# [Given request]
In the material below, find the line with "58, 38), .6)"; set down that line and every line after it to the end, exactly, without pictures.

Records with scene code

======

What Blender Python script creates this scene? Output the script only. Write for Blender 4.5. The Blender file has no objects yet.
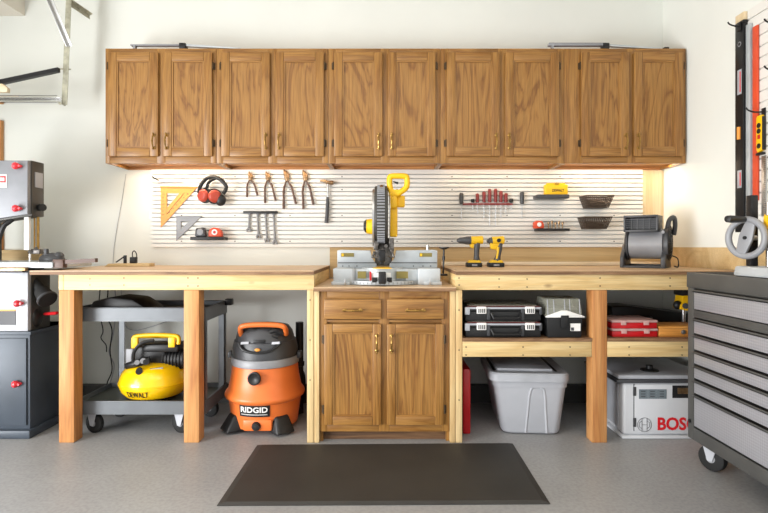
import bpy, bmesh, math, random
from mathutils import Vector, Matrix
random.seed(4)
R = math.radians
F, VX, HZ, H = 515.0, 386.0, 246.0, 1.1415      # focal length in px, vanishing point, camera height
def X(px, d): return (px - VX) / F * d
def Z(py, d): return H + (HZ - py) / F * d
def P(px, py, d): return Vector((X(px, d), d, Z(py, d)))
D, DC, DW = 2.985, 3.503, 3.81                  # bench front, wall cabinet face, back wall
XR = 2.048                                      # right wall
scene = bpy.context.scene
COL = scene.collection
WM = {}

# ------------------------------------------------------------------ materials
def lin(c):
    return tuple((v/12.92 if v <= .04045 else ((v+.055)/1.055)**2.4) for v in (x/255 for x in c)) + (1,)
def new_mat(name):
    m = bpy.data.materials.new(name); m.use_nodes = True
    nt = m.node_tree; return m, nt, nt.nodes['Principled BSDF']
def mapped(nt, scale, rand=True):
    tc = nt.nodes.new('ShaderNodeTexCoord'); mp = nt.nodes.new('ShaderNodeMapping')
    nt.links.new(tc.outputs['Object'], mp.inputs['Vector']); mp.inputs['Scale'].default_value = scale
    if rand:
        oi = nt.nodes.new('ShaderNodeObjectInfo'); mu = nt.nodes.new('ShaderNodeMath'); mu.operation = 'MULTIPLY'
        mu.inputs[1].default_value = 37.0
        nt.links.new(oi.outputs['Random'], mu.inputs[0]); nt.links.new(mu.outputs[0], mp.inputs['Location'])
    return mp
def noise(nt, vec, scale, detail=3, dist=0.0):
    n = nt.nodes.new('ShaderNodeTexNoise'); n.inputs['Scale'].default_value = scale
    n.inputs['Detail'].default_value = detail; n.inputs['Distortion'].default_value = dist
    nt.links.new(vec.outputs['Vector'], n.inputs['Vector']); return n
def ramp(nt, fac, stops):
    r = nt.nodes.new('ShaderNodeValToRGB'); nt.links.new(fac, r.inputs['Fac'])
    e = r.color_ramp.elements
    while len(e) < len(stops): e.new(.5)
    for el, (p, c) in zip(e, stops): el.position = p; el.color = lin(c)
    return r
def bump(nt, h, bs, strength, dist=.002):
    b = nt.nodes.new('ShaderNodeBump'); b.inputs['Strength'].default_value = strength; b.inputs['Distance'].default_value = dist
    nt.links.new(h, b.inputs['Height']); nt.links.new(b.outputs['Normal'], bs.inputs['Normal'])
def plain(name, c, rough=.5, metal=0.0, var=.06, vs=6.0, spec=.5, bmp=0.0, coat=0.0):
    m, nt, bs = new_mat(name)
    mp = mapped(nt, (1, 1, 1), False); n = noise(nt, mp, vs, 3)
    lo = tuple(max(0, v*(1-var)) for v in c); hi = tuple(min(255, v*(1+var)) for v in c)
    r = ramp(nt, n.outputs['Fac'], [(.3, lo), (.7, hi)])
    nt.links.new(r.outputs['Color'], bs.inputs['Base Color'])
    bs.inputs['Roughness'].default_value = rough; bs.inputs['Metallic'].default_value = metal
    bs.inputs['Specular IOR Level'].default_value = spec
    if coat: bs.inputs['Coat Weight'].default_value = coat
    if bmp:
        n2 = noise(nt, mp, 160, 2); bump(nt, n2.outputs['Fac'], bs, bmp)
    return m
def wood(name, axis, light, mid, dark, rough=.45, fig=9.0, knots=False, pore=.5, stretch=.10, rings=7.0, thin=.55):
    """grain running along axis"""
    m, nt, bs = new_mat(name)
    s = [1, 1, 1]; s['xyz'.index(axis)] = stretch
    mp = mapped(nt, s); n1 = noise(nt, mp, fig, 4, 1.6)
    # rings: fold the noise into bands for a cathedral figure
    mu = nt.nodes.new('ShaderNodeMath'); mu.operation = 'MULTIPLY'; mu.inputs[1].default_value = rings
    fr = nt.nodes.new('ShaderNodeMath'); fr.operation = 'PINGPONG'; fr.inputs[1].default_value = 1.0
    nt.links.new(n1.outputs['Fac'], mu.inputs[0]); nt.links.new(mu.outputs[0], fr.inputs[0])
    r1 = ramp(nt, fr.outputs[0], [(0, light), (thin, mid), (1, dark)])
    s2 = [1, 1, 1]; s2['xyz'.index(axis)] = .03
    mp2 = mapped(nt, s2); n2 = noise(nt, mp2, 170, 2)
    r2 = ramp(nt, n2.outputs['Fac'], [(.36, (165, 160, 155)), (.60, (255, 255, 255))])
    mx = nt.nodes.new('ShaderNodeMixRGB'); mx.blend_type = 'MULTIPLY'; mx.inputs['Fac'].default_value = pore
    nt.links.new(r1.outputs['Color'], mx.inputs['Color1']); nt.links.new(r2.outputs['Color'], mx.inputs['Color2'])
    out = mx.outputs['Color']
    if knots:
        mp3 = mapped(nt, [1.0 if a != axis else .5 for a in 'xyz'])
        v = nt.nodes.new('ShaderNodeTexVoronoi'); v.inputs['Scale'].default_value = 5.0
        nt.links.new(mp3.outputs['Vector'], v.inputs['Vector'])
        r3 = ramp(nt, v.outputs['Distance'], [(.03, (120, 80, 45)), (.09, (255, 255, 255))])
        m2 = nt.nodes.new('ShaderNodeMixRGB'); m2.blend_type = 'MULTIPLY'; m2.inputs['Fac'].default_value = .7
        nt.links.new(out, m2.inputs['Color1']); nt.links.new(r3.outputs['Color'], m2.inputs['Color2']); out = m2.outputs['Color']
    nt.links.new(out, bs.inputs['Base Color']); bs.inputs['Roughness'].default_value = rough
    bump(nt, n2.outputs['Fac'], bs, .12, .001)
    return m
OL, OM, OD = (164, 119, 62), (155, 110, 54), (139, 94, 43)
OAKV = wood('oak_vertical', 'z', OL, OM, OD, .38)
OAKP = wood('oak_panel', 'z', (162, 117, 59), (154, 109, 52), (126, 82, 36), .38, 4.2, False, .45, .17, 15.0, .6)
OAKH = wood('oak_horizontal', 'x', OL, OM, OD, .38)
OAKIN = wood('oak_inside', 'x', (206, 150, 92), (192, 134, 78), (170, 112, 60), .5)
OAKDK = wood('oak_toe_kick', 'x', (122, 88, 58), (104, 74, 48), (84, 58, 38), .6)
PINEH = wood('pine_along', 'x', (226, 200, 148), (220, 192, 138), (210, 177, 120), .6, 5.0, True, .25)
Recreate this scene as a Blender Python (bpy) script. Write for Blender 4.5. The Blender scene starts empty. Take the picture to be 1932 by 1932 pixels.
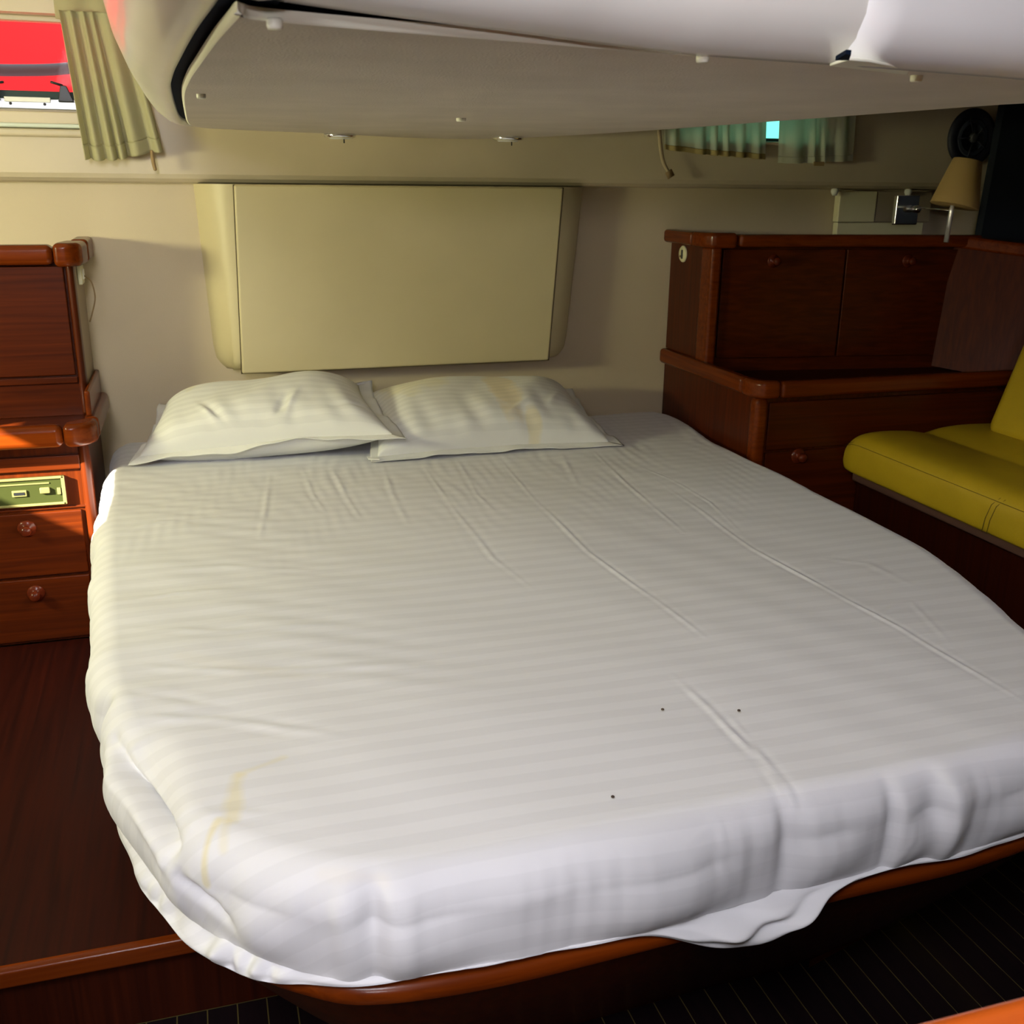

======

# [Exercise output]
OAKDK = wood('oak_toe_kick', 'x', (122, 88, 58), (104, 74, 48), (84, 58, 38), .6)
PINEH = wood('pine_along', 'x', (226, 200, 148), (220, 192, 138), (210, 177, 120), .6, 5.0, True, .25)
Recreate this scene as a Blender Python (bpy) script. Write for Blender 4.5. The Blender scene starts empty. Take the picture to be 1932 by 1932 pixels.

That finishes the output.